— Short problem —
Don't include pictures. Quote the lines below from the first through the line that contains "S.camera = co".

— Supplied material —
****************

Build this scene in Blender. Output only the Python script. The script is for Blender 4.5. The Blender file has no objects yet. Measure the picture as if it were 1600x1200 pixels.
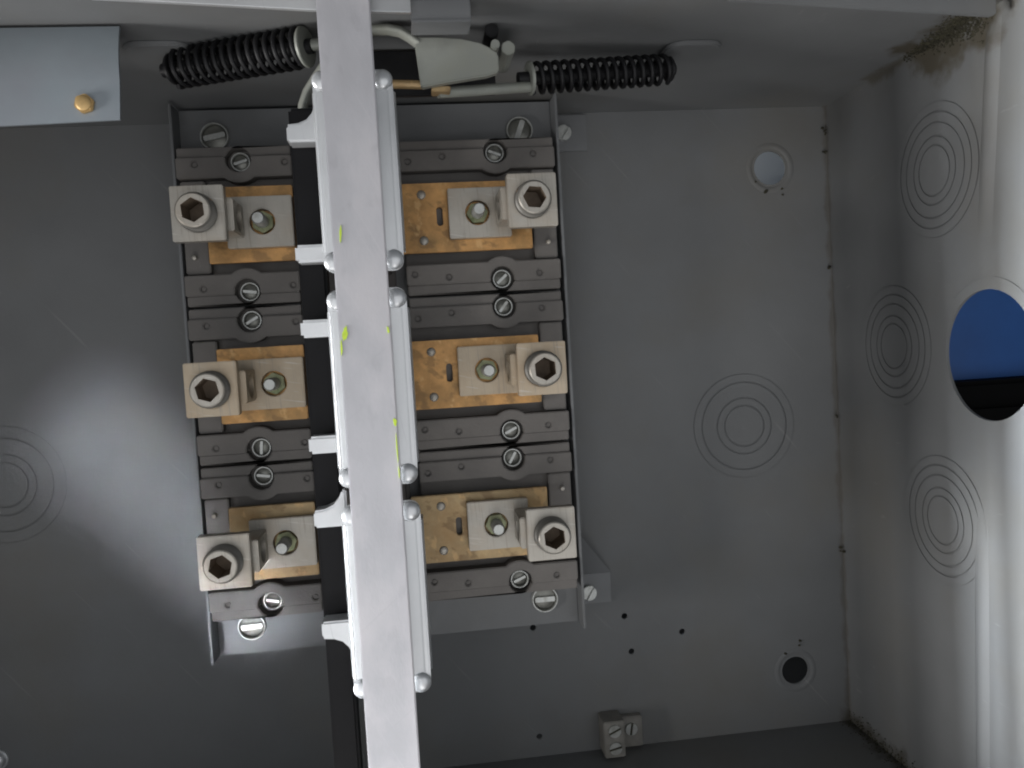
import bpy, bmesh, math, random
from mathutils import Vector, Matrix, noise
from mathutils.geometry import delaunay_2d_cdt

random.seed(7)
S = bpy.context.scene
C = S.collection
H = 1.262                       # height of the panel's own origin above the floor, metres
# Everything below is measured in millimetres on the switch: x to the right, y up, z out towards the open door.
def W(x, y, z): return Vector((x / 1000, -z / 1000, y / 1000 + H))
def D3(x, y, z): return Vector((x, -z, y))

# ------------------------------------------------------------------ camera
a, b, c = .047, .115, .0591
Rx, Ry, Rz = Matrix.Rotation(a, 3, 'X'), Matrix.Rotation(b, 3, 'Y'), Matrix.Rotation(c, 3, 'Z')
R = Rz @ Rx @ Ry
A = Matrix(((1, 0, 0), (0, 0, -1), (0, 1, 0)))
cam = bpy.data.cameras.new('camera'); co = bpy.data.objects.new('camera', cam); C.objects.link(co)
cam.sensor_width = 36; cam.lens = 36 * 1300 / 1600; cam.clip_start = .01; cam.clip_end = 100
m4 = (A @ R.transposed()).to_4x4(); m4.translation = W(0, 0, 650); co.matrix_world = m4
S.camera = co

# ------------------------------------------------------------------ world, lamps, exposure
w = bpy.data.worlds.new('World'); S.world = w; w.use_nodes = True
w.node_tree.nodes['Background'].inputs[0].default_value = (.80, .90, 1, 1)
w.node_tree.nodes['Background'].inputs[1].default_value = .13
BK0 = -34
def area(name, pos, target, sx, sy, power, col=(1, 1, 1), spread=180, roll=0):
    l = bpy.data.lights.new(name, 'AREA'); l.shape = 'RECTANGLE'; l.size = sx; l.size_y = sy
    l.energy = power; l.color = col; l.spread = math.radians(spread)
    o = bpy.data.objects.new(name, l); C.objects.link(o)
    p, t = W(*pos), W(*target); o.location = p
    o.rotation_euler = ((t - p).to_track_quat('-Z', 'Y').to_matrix() @ Matrix.Rotation(math.radians(roll), 3, 'Z')).to_euler()
    return o
area('front_lamp', (100, -250, 1700), (0, -60, 100), 2.0, 1.4, 8.8, (.98, .985, 1))
area('graze_lamp', (-1500, -560, 310), (362, -390, 200), .16, .5, 11, (.90, .95, 1), 34)  # unseen lamp added to brighten the front of the right wall
area('left_lamp', (-1200, -330, 520), (360, -60, 60), .3, .5, 18, (1, .98, .96))
area('low_lamp', (-150, -1200, 1000), (0, -60, 120), .9, .9, 9.5, (1, .98, .97))
bl = area('narrow_lamp', (-420, -330, 1000), (-190, -118, BK0), .24, .085, .056, (.88, .92, 1), 4.0)  # added narrow beam, shaped to lay the light pool on the left panel
_d = (W(-190, -118, BK0) - W(-420, -330, 1000)).normalized(); _x = D3(190, -200, 0); _x = (_x - _d * _x.dot(_d)).normalized()
bl.rotation_euler = Matrix((_x, (-_d).cross(_x), -_d)).transposed().to_euler()
S.view_settings.view_transform = 'Standard'; S.view_settings.look = 'None'
S.view_settings.exposure = 0; S.view_settings.gamma = 1
S.render.engine = 'CYCLES'; S.cycles.filter_width = 2.0; S.cycles.max_bounces = 6

# ------------------------------------------------------------------ materials
MATS = {}
def mat(name, col, rough=.5, metal=0., var=.12, vscale=40., tint=None, tscale=18., tamt=0., grain=0., gscale=900., stretch=None, spec=None):
    """base colour with mottling, an optional second colour in blotches, and fine relief"""
    if name in MATS: return MATS[name]
    m = bpy.data.materials.new(name); m.use_nodes = True; nt = m.node_tree; N = nt.nodes; L = nt.links
    bs = N['Principled BSDF']; bs.inputs['Roughness'].default_value = rough; bs.inputs['Metallic'].default_value = metal
    if spec is not None: bs.inputs['Specular IOR Level'].default_value = spec
    tc = N.new('ShaderNodeNewGeometry'); vec = tc.outputs['Position']
    if stretch:
        mp = N.new('ShaderNodeMapping'); mp.inputs['Scale'].default_value = stretch; L.new(vec, mp.inputs[0]); vec = mp.outputs[0]
    def nz(sc, det=4.):
        n = N.new('ShaderNodeTexNoise'); n.inputs['Scale'].default_value = sc; n.inputs['Detail'].default_value = det
        n.inputs['Roughness'].default_value = .6; L.new(vec, n.inputs['Vector']); return n.outputs['Fac']
    n1 = nz(vscale)
    mr = N.new('ShaderNodeMapRange'); mr.inputs[1].default_value = .3; mr.inputs[2].default_value = .7
    mr.inputs[3].default_value = 1 - var; mr.inputs[4].default_value = 1 + var; L.new(n1, mr.inputs[0])
    mx = N.new('ShaderNodeMix'); mx.data_type = 'RGBA'; mx.blend_type = 'MULTIPLY'; mx.inputs['Factor'].default_value = 1
    mx.inputs['A'].default_value = (*col, 1); L.new(mr.outputs[0], mx.inputs['B']); out = mx.outputs['Result']
    if tint:
        n2 = nz(tscale, 6.); r2 = N.new('ShaderNodeMapRange'); r2.inputs[1].default_value = .48; r2.inputs[2].default_value = .68
        r2.inputs[3].default_value = 0; r2.inputs[4].default_value = tamt; L.new(n2, r2.inputs[0])
        m2 = N.new('ShaderNodeMix'); m2.data_type = 'RGBA'; L.new(r2.outputs[0], m2.inputs['Factor'])
        L.new(out, m2.inputs['A']); m2.inputs['B'].default_value = (*tint, 1); out = m2.outputs['Result']
    L.new(out, bs.inputs['Base Color'])
    r3 = N.new('ShaderNodeMapRange'); r3.inputs[3].default_value = max(.05, rough - .1); r3.inputs[4].default_value = min(1, rough + .1)
    L.new(n1, r3.inputs[0]); L.new(r3.outputs[0], bs.inputs['Roughness'])
    if grain:
        bp = N.new('ShaderNodeBump'); bp.inputs['Strength'].default_value = grain; bp.inputs['Distance'].default_value = .0004
        L.new(nz(gscale, 2.), bp.inputs['Height']); L.new(bp.outputs[0], bs.inputs['Normal'])
    MATS[name] = m; return m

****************

— Response to this task —
Build this scene in Blender. Output only the Python script. The script is for Blender 4.5. The Blender file has no objects yet. Measure the picture as if it were 1600x1200 pixels.
import bpy, bmesh, math, random
from mathutils import Vector, Matrix, noise
from mathutils.geometry import delaunay_2d_cdt

random.seed(7)
S = bpy.context.scene
C = S.collection
H = 1.262                       # height of the panel's own origin above the floor, metres
# Everything below is measured in millimetres on the switch: x to the right, y up, z out towards the open door.
def W(x, y, z): return Vector((x / 1000, -z / 1000, y / 1000 + H))
def D3(x, y, z): return Vector((x, -z, y))

# ------------------------------------------------------------------ camera
a, b, c = .047, .115, .0591
Rx, Ry, Rz = Matrix.Rotation(a, 3, 'X'), Matrix.Rotation(b, 3, 'Y'), Matrix.Rotation(c, 3, 'Z')
R = Rz @ Rx @ Ry
A = Matrix(((1, 0, 0), (0, 0, -1), (0, 1, 0)))
cam = bpy.data.cameras.new('camera'); co = bpy.data.objects.new('camera', cam); C.objects.link(co)
cam.sensor_width = 36; cam.lens = 36 * 1300 / 1600; cam.clip_start = .01; cam.clip_end = 100
m4 = (A @ R.transposed()).to_4x4(); m4.translation = W(0, 0, 650); co.matrix_world = m4
S.camera = co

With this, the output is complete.